Dare one think about Military involvement? Some opposition figures have levelled the accusation. At the moment that’s speculation, there is no proof — but without one single suspect being brought to trial in any attacks on media so far, speculation is all there is.
The President, Mahinda Rajapakse, and other authorities have blamed nameless armed groups apparently dedicated to discrediting the Government. This is a long-time favourite of regimes the world over that are bent on hanging onto power. The President himself has expressed shock at Lasantha’s murder, and has promised to investigate. But few rights campaigners within the country see any hope that the blanket of impunity will be lifted, even in this case; Opposition figures have called for an international probe into the murder, but the Government has already dismissed this as a possibility.
The Government and Military have been celebrating significant victories these past weeks. The Armed Forces overran the LTTE’s political and administrative headquarters, Killinochchi, on 2 January, and has since captured highly strategic locations in Elephant Pass, giving it control over large parts of the north. There has been flag-waving, congratulations and euphoria in Colombo’s neighbourhoods and beyond, with dreams that the brutal decades-long separatist war may really be near its end.

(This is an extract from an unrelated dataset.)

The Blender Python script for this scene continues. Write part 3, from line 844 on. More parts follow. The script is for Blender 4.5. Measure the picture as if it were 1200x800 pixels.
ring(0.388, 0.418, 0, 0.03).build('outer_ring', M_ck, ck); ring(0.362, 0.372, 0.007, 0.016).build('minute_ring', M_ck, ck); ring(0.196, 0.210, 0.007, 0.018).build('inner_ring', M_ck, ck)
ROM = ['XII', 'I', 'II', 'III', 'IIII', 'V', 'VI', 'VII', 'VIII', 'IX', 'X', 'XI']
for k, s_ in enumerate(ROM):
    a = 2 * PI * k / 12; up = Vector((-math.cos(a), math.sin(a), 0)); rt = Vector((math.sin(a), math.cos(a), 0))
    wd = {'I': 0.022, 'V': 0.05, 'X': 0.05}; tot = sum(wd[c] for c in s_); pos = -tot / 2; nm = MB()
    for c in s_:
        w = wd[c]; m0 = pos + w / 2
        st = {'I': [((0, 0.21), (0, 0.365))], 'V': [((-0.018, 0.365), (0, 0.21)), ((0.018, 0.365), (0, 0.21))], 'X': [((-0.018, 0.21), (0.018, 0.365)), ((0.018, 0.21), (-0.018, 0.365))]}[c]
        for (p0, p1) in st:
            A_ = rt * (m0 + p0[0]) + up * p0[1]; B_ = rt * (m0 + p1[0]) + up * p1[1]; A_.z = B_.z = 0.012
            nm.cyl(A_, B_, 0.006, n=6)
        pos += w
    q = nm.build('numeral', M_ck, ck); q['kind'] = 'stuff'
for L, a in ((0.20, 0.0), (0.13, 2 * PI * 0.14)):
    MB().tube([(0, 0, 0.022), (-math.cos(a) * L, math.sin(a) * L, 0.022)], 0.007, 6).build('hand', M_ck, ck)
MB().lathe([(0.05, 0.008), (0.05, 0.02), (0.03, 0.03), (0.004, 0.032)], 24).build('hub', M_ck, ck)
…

Is this what victory at all costs over a listed terrorist group looks like? Where fundamental human rights — the right to life, security, freedom of expression — are violated? Where the terror ascribed to one side becomes embedded in the core of the side that’s supposed to have won? Where any dissent — and the great majority of those attacked, including Lasantha and Maharaja TV, were sharp critics of many Government actions, policies, and personnel — can result in summary sabotage, imprisonment, disappearance, and murder?
Without investigations, arrests, trials and convictions, that’s all one can think.
There are several courageous civil society organisations protesting these latest attacks, including the Free Media Movement as well as journalist unions and professional organisations. The International Federation of Journalists has repeatedly condemned each attack over the years, and recently published a tribute to Lasantha. Amnesty International and Human Rights Watch have also condemned Lasantha’s murder, along with the ongoing attacks on media freedom and freedom of expression.
But as Sri Lanka’s profound human rights crisis has gathered pace over the past few years, the Government has scoffed at all criticism. The threat of lost trading privileges from the European Commission, or exclusion from the UN Human Rights Commission, are dismissed with a shrug. Exhortations from diplomatic missions in Colombo simply wash off. Investigations and commissions launched into human rights abuses, against the media in particular or civil society and civilians in general, return zero results. Despite the current level of shock over these latest atrocities, it’s highly unlikely that this will change.
Defeating the terrorist LTTE is the regime’s mantra. The Government certainly wants to win the war. But that doesn’t mean it holds any interest in peace, or justice, or its own citizens’ rights, now or in the future. In fact there’s reason to believe that future gains on the battlefield, and the political impunity that bestows, will encourage further attacks on opposition voices.